Given material |
------------

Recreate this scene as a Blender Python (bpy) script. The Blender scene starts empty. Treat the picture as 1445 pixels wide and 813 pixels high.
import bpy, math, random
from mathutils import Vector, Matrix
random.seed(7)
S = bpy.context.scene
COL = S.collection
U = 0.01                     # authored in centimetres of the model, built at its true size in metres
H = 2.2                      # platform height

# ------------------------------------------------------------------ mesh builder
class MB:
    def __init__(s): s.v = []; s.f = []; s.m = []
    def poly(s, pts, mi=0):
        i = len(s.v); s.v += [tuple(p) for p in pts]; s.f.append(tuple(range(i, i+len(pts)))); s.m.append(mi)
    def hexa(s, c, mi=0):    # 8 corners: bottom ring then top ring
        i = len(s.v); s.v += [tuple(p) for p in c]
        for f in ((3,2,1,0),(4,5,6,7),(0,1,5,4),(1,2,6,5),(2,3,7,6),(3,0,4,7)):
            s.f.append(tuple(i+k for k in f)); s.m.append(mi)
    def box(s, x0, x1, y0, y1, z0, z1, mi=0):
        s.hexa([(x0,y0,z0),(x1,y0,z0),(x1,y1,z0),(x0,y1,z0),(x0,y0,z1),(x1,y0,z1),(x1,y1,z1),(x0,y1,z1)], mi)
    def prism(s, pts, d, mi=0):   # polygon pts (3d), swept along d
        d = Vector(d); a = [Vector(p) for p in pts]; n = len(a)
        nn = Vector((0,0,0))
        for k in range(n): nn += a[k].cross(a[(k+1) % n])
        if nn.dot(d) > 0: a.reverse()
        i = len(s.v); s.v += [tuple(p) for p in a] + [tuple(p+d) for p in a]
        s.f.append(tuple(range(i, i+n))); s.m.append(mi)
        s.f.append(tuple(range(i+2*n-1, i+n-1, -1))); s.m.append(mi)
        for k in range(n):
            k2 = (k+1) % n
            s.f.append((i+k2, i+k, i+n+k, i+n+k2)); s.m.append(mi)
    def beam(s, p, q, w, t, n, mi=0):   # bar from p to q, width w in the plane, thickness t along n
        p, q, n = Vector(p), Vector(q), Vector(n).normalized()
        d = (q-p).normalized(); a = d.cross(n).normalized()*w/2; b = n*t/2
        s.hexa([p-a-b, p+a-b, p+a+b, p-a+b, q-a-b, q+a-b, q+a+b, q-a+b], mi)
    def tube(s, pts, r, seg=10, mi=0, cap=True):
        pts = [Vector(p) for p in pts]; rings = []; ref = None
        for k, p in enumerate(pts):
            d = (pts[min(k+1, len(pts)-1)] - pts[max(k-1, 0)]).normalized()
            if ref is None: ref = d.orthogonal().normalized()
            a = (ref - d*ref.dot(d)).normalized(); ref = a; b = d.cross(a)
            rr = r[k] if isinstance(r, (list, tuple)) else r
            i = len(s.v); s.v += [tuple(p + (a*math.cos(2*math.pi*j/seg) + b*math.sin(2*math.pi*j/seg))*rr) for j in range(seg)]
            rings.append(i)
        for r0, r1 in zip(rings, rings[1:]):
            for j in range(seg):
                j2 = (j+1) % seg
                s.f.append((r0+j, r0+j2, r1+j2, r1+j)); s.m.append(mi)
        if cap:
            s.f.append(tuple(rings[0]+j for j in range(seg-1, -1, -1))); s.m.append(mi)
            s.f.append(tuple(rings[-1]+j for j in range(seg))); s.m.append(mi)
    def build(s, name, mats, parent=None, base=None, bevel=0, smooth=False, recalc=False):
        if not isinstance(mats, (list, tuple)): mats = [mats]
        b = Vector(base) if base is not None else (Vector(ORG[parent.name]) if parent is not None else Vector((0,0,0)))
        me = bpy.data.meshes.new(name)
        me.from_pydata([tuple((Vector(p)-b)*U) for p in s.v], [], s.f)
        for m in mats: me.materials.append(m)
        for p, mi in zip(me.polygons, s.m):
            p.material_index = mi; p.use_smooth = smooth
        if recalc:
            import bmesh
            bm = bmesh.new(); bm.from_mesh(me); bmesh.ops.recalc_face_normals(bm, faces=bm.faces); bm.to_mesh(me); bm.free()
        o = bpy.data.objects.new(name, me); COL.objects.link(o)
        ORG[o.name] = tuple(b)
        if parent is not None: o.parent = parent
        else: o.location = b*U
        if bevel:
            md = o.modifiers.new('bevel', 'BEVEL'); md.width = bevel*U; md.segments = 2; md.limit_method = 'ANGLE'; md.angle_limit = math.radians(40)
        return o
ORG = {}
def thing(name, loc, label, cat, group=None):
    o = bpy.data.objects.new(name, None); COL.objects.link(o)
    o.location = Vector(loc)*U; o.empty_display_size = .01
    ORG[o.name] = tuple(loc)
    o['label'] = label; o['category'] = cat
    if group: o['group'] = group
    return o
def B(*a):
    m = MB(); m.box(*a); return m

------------

Set exercise |
Please reproduce exactly the lines above, beginning with the first and ending with the line that contains "# platform height", and include nothing outside that range.

Reply |
Recreate this scene as a Blender Python (bpy) script. The Blender scene starts empty. Treat the picture as 1445 pixels wide and 813 pixels high.
import bpy, math, random
from mathutils import Vector, Matrix
random.seed(7)
S = bpy.context.scene
COL = S.collection
U = 0.01                     # authored in centimetres of the model, built at its true size in metres
H = 2.2                      # platform height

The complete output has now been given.